Food for Thought

by Eric Hamilton

I recently heard an interesting discussion of Matthew 25.
Conservative readers would likely be surprised to learn that I heard (or rather, saw) this discussion on Late Night with Stephen Colbert, between Colbert and Democratic Ohio senator, Sherrod Brown. It was a beautiful meditation on the meaning of Matthew 25, and proof positive that one doesn’t have to be politically conservative in order to be a person of faith. However, ultimately, I disagreed with the conclusion that Senator Brown reached. But I’m getting ahead of myself, here—I should first tell you what Mr. Brown’s conclusion was.
Obviously, the senator, like most Christians, finds these verses inspiring:
‘For I was hungry, and you gave me something to eat, I was thirsty and you gave me something to drink, I was a stranger and you invited me in, I needed clothes and you clothed me, I was sick and you looked after me, I was in prison and you came to visit me.’ These verses are some of the most powerful instructions on how to be a Christian, exceeded in beauty (in my opinion) only by the Sermon on the Mount: ‘Love your enemies, and pray for those who persecute you, that you may be children of your father in Heaven.’
Incidentally (and as I’ve pointed out in a previous column) nearly all such verses have, at one time or another, been directly contradicted by one or another of Donald Trump’s public statements. But I digress.
Sherrod Brown loves Matthew 25. However, as he told Stephen Colbert, he has always disliked the usual translation of the parable’s climax: ‘I tell you the truth, whatever you did for one of the least of these, you did for me.’ Rather, the senator prefers a different translation, which reads ‘Whatever you did for one of those who appeared to be less important, you did for me.’ He doesn’t like Jesus’ use of the word ‘least’, thinking it implies that some people are better than others.
I respectfully disagree with the senator.
Let me say up front that I’m NOT accusing Mr. Brown of ‘playing fast and loose with the Bible’. Jesus was likely speaking Aramaic, so a truly exact translation probably isn’t possible. Translators have wiggle-room, and the translation that Sherrod Brown likes couldn’t possibly be more inaccurate than the King James’ Version (which is nonetheless beautiful). No, I disagree with the senator for different reasons.

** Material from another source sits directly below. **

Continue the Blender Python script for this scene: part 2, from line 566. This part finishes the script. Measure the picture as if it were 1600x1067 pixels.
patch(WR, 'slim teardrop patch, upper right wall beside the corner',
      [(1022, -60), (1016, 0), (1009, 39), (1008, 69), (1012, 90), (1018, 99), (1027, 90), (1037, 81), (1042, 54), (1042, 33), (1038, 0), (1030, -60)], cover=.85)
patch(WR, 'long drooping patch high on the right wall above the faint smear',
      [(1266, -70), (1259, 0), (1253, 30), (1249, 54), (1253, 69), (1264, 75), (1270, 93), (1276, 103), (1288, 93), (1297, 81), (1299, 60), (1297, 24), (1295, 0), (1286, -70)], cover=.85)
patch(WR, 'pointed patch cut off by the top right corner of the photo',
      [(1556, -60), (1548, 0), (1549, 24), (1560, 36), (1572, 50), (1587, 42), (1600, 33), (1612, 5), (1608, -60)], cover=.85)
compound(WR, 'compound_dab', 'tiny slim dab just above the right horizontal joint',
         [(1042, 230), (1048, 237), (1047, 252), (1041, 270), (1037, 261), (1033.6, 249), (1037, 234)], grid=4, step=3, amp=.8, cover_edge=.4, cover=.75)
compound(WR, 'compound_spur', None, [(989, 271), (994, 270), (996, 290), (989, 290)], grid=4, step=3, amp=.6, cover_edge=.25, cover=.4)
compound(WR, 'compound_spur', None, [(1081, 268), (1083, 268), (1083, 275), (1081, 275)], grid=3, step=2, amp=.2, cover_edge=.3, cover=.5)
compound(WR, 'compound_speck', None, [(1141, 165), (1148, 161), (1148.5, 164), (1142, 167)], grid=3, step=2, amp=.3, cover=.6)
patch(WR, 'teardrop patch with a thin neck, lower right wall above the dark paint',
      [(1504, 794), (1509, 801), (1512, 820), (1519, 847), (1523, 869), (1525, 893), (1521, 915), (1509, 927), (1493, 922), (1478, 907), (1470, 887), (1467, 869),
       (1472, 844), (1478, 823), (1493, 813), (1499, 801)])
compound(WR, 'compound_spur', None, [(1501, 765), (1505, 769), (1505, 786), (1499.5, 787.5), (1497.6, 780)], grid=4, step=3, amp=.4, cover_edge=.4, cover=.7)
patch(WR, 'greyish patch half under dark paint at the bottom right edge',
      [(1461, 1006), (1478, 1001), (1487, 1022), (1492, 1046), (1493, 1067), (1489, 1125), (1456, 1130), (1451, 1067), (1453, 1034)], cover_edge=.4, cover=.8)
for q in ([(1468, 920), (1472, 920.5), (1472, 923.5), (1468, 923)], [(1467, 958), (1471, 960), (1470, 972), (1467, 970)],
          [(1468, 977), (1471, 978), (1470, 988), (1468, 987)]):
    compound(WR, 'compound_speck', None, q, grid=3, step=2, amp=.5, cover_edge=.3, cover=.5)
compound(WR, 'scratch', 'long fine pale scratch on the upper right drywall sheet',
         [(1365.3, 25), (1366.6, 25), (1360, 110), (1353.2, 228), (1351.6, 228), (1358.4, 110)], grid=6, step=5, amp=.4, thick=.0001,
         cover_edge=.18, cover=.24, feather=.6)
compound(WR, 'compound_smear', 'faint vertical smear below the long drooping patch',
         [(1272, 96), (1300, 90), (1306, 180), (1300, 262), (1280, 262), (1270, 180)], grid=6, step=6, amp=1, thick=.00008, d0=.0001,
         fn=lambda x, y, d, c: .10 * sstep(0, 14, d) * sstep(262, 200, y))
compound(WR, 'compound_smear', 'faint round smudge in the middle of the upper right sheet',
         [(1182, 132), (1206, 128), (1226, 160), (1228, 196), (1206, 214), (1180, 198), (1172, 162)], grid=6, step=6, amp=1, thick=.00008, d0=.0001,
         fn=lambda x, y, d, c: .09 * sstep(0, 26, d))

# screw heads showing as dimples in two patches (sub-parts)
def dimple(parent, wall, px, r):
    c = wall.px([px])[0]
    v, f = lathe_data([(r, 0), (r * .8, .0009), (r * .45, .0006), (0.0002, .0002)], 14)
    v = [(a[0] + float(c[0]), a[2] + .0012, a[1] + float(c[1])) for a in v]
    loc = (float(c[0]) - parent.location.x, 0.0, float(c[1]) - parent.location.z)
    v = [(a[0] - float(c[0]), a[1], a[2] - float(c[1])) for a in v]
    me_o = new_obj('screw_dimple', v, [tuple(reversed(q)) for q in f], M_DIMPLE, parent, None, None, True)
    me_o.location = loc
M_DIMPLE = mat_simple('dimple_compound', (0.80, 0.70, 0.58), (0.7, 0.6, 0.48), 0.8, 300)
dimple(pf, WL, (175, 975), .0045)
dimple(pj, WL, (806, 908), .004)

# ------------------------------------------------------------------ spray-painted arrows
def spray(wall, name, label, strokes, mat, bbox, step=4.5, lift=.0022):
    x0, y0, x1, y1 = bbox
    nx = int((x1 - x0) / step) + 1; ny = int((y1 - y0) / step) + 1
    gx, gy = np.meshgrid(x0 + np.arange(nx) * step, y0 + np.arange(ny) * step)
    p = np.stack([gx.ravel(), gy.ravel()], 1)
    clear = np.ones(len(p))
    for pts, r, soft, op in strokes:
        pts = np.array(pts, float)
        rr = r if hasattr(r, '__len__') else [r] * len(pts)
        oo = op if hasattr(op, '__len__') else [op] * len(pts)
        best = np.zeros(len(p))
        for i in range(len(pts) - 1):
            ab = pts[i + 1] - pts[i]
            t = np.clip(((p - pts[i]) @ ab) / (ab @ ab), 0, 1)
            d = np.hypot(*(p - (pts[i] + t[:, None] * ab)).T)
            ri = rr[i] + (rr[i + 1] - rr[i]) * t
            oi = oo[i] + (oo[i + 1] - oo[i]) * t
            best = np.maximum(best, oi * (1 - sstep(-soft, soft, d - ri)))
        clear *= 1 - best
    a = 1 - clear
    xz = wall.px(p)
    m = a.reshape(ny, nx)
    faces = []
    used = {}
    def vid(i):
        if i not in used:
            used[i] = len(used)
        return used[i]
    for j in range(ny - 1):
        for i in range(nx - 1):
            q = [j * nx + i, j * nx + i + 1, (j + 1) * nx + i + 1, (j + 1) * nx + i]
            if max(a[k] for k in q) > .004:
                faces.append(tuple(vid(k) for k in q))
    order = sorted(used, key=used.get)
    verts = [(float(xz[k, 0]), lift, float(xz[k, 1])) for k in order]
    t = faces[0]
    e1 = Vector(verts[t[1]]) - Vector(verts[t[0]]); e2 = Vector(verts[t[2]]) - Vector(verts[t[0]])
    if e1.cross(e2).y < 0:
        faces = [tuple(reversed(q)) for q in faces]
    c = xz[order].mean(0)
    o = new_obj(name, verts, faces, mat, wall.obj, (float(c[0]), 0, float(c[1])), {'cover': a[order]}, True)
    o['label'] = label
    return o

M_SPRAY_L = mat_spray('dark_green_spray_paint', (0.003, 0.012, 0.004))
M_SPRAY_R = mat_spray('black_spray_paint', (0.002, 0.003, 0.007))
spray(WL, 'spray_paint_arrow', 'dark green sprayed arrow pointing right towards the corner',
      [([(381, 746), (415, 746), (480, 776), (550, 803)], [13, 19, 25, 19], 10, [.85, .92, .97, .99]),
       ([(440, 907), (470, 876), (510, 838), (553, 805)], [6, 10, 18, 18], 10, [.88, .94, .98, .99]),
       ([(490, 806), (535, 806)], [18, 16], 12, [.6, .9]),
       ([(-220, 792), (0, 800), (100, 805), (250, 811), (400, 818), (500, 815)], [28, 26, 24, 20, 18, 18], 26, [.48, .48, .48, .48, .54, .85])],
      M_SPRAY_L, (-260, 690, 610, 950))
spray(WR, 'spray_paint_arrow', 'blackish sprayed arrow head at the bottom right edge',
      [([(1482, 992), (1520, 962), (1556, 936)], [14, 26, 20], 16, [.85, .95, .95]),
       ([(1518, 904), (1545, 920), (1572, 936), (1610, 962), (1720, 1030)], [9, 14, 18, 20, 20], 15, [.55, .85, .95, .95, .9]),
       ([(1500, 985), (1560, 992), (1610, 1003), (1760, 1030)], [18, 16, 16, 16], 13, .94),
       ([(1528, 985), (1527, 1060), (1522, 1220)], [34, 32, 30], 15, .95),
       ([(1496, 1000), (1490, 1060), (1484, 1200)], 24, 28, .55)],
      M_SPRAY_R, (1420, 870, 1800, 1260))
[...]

First of all, ‘whatever you did for one of the least of these’ is beautiful, poetic. It flows like music. I’m a writer. I like that. However, I think Sherrod Brown’s preferred translation also fails to capture Jesus’ style.
Jesus is subtle. He often doesn’t say exactly what He means, and just as often He imparts several meanings…some of which are packed ‘in-between the lines’.
‘Least’ doesn’t necessarily mean ‘least’, when Jesus says it.
‘For he who is least among you all, he is the greatest.’
Jesus is constantly challenging his listeners, making them uncomfortable, forcing them to think. The meaning that Sherrod Brown wants to hear is right there in the traditional translation, packed in-between the lines. You’re supposed to dig it out for yourself, and when you do, it means more—like a diamond mined from deep underground. Whereas, Sherrod Brown’s translation flings the diamond right at your head; nothing is left in-between the lines. And then there’s another problem.

Sherrod Brown’s translation has only one possible meaning, whereas Jesus probably has several.
Maybe ‘least’ ALSO literally means least.
Sherrod Brown seems to be worried about only the virtuous, overlooked people who merely SEEM to be less important. But what about people who might be accused, RIGHTLY, of being less? What about the people who take without asking; the people who never give; the people who strike you on your right cheek? Aren’t we supposed to turn to them the other cheek, also? After all…
‘He causes his sun to rise on the evil and the good, and sends rain on the righteous and unrighteous.’
Those are words to remember in times such as these—words to remember at ANY time.